5.5 Software Engineering & Algorithms

Data structures

A data structure organizes data so a program can access and modify it efficiently. The FE expects you to know the access trade-offs of the common ones:

• Array: contiguous, fixed-size; O(1) access by index, but inserting or deleting in the middle costs O(n) because elements shift.
• Linked list: nodes connected by pointers; O(1) insertion or deletion at a known node, but O(n) to search because you must traverse.
• Stack: LIFO (last-in, first-out); push and pop at one end. Used for function-call management and expression evaluation.
• Queue: FIFO (first-in, first-out); enqueue at the rear, dequeue at the front. Used for buffering and scheduling.
• Hash table: maps keys to values with average O(1) lookup using a hash function.
• Tree: hierarchical; a balanced binary search tree supports O(log n) search, insert, and delete.

Big-O complexity

Big-O notation expresses how an algorithm's running time or memory grows as the input size n grows, keeping only the dominant term and dropping constants. It describes the worst-case asymptotic bound, which is what scales when inputs get large.

The ordering from best to worst is:

O(1) < O(log n) < O(n) < O(n log n) < O(n^2) < O(2^n)

An O(1) constant-time operation does not depend on n, O(log n) halves the problem each step, O(n) touches each element once, O(n log n) is the bound of efficient comparison sorts, and O(n^2) shows up in nested loops over the same data.

Big-O of common operations

Quicksort degrades to O(n^2) in its worst case (already-sorted input with poor pivots), a frequent exam nuance.

Control flow and fundamental algorithms

Program logic is built from three control flow structures: sequence (statements in order), selection (if/else and switch), and iteration (for and while loops). Any algorithm can be expressed with these, a result formalized by structured programming.

Two algorithms recur on the FE:

• Binary search: repeatedly compare the target to the middle element of a sorted array, discarding the half that cannot contain it. O(log n).
• Sorting: simple sorts (bubble, insertion, selection) are O(n^2) and easy to trace; efficient sorts (merge, quick) are O(n log n). Merge sort is stable and guarantees O(n log n); quicksort is usually faster in practice but has an O(n^2) worst case.

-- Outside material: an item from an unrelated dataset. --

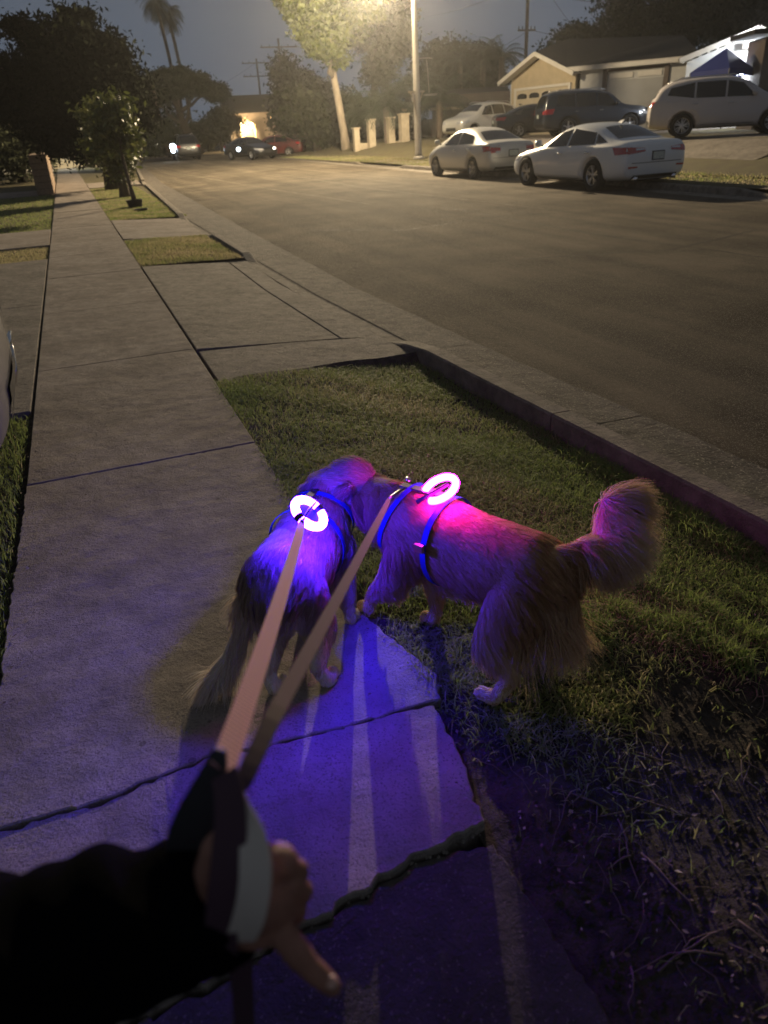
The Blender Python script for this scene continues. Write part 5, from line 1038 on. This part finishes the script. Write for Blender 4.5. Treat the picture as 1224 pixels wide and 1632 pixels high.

Be ready to hand-trace a short loop and count how many times the body executes.

The software development lifecycle

The software development lifecycle (SDLC) is the set of phases a project moves through: requirements, design, implementation, testing, deployment, and maintenance. The FE asks you to distinguish the main process models:

• Waterfall: strictly sequential phases; each must finish before the next begins. Simple and well-documented, but inflexible to late changes.
• Agile: iterative and incremental; small cross-functional teams deliver working software in short sprints and welcome changing requirements.
• Spiral: risk-driven, repeating waterfall-like cycles with explicit risk analysis each loop.
• V-model: an extension of waterfall that pairs each development phase with a corresponding test phase.

Supporting practices include version control (such as Git) for tracking changes, and testing levels from unit to integration to system to acceptance.